Problème majeur : ces milliards d’aides aux entreprises se font sans contrepartie aucune. Bien souvent, elles permettent et encouragent même les attaques sociales des entreprises envers leurs salariés : baisses des salaires, licenciements, délocalisations, etc. (...)
Résultat direct et rationnel de l’absence de conditionnement social (et écologique) de ces aides publiques, les entreprises font ce qu’elles veulent de cet argent. (...)
Pour continuer d’arroser les entreprises, le Gouvernement fait les poches aux français
Alors que le chantage à la dette et à la compression des dépenses repart de plus belle avec l’annonce des 5.5% de PIB de déficit, la responsabilité de ces 200 milliards d’aides est immense. Le Gouvernement détourne les yeux de cette responsabilité et préfère concentrer ses attaques ciblées sur les dépenses sociales et les services publics. (...)

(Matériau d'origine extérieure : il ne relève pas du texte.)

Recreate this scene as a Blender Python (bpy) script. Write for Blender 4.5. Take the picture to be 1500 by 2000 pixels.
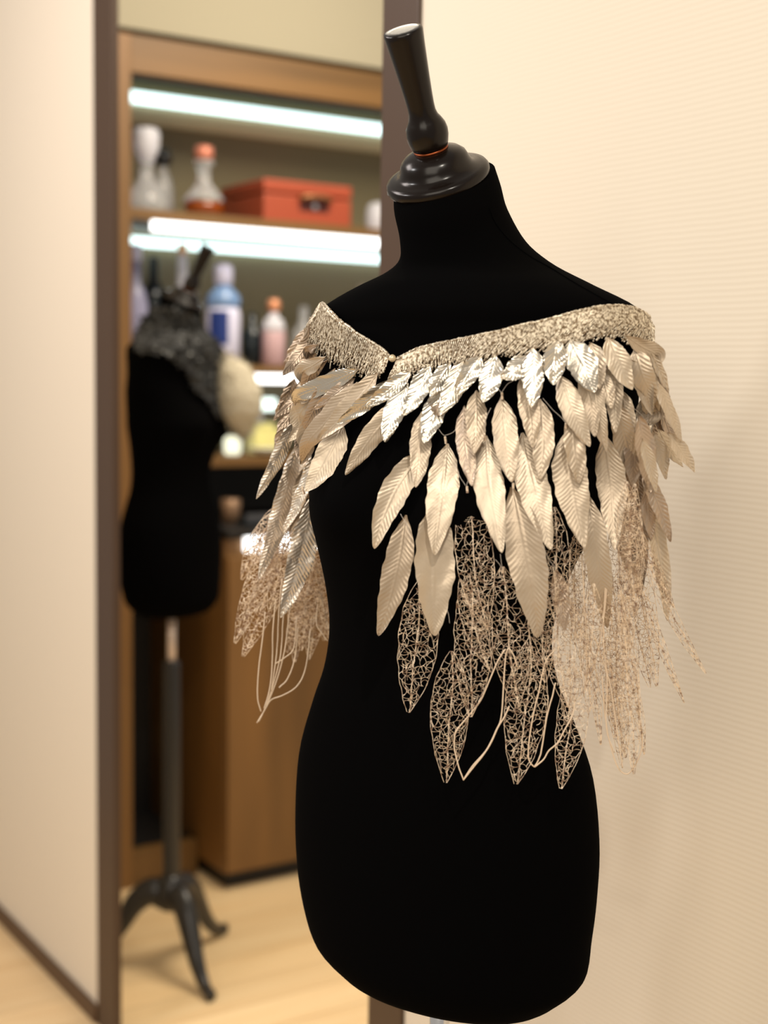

Selon les mots de l’étude de l’Ires, « un État-providence caché en faveur des entreprises » se développe à l’heure où le Gouvernement détricote l’Etat-providence social. Romaric Godin résume la situation dans un article sur le chantage à la dette pour Mediapart : « L’épouvantail de la dette a pour fonction de démanteler ce qui reste de l’État social pour préserver les transferts vers le secteur privé et soutenir sa rentabilité face à une croissance stagnante.«
Plus encore, pour Benjamin Lemoine, sociologue et auteur de l’ouvrage L’Ordre de la dette (2022) : « Le maintien de l’ordre de la dette demande un dosage incessant entre le soutien au capital privé et une capacité à assurer sans chocs politiques le service de la dette, et depuis des années cette capacité repose entièrement sur le sacrifice de l’État social.« (...)
Conditionnement des aides, suppression des niches fiscales inutiles : les recettes fiscales existent
Un autre modèle est pourtant possible. Toutes les études sur les aides aux entreprises parlent d’une même voix : il faut conditionner les aides. Elles rejoignent ainsi les revendications de la France Insoumise depuis des années. (...)
Une chose est certaine : il existe, effectivement, de nombreux postes de dépenses sur lesquels le Gouvernement pourrait se pencher pour réduire le déficit public. Conditionner les aides aux entreprises paraît être une étape essentielle.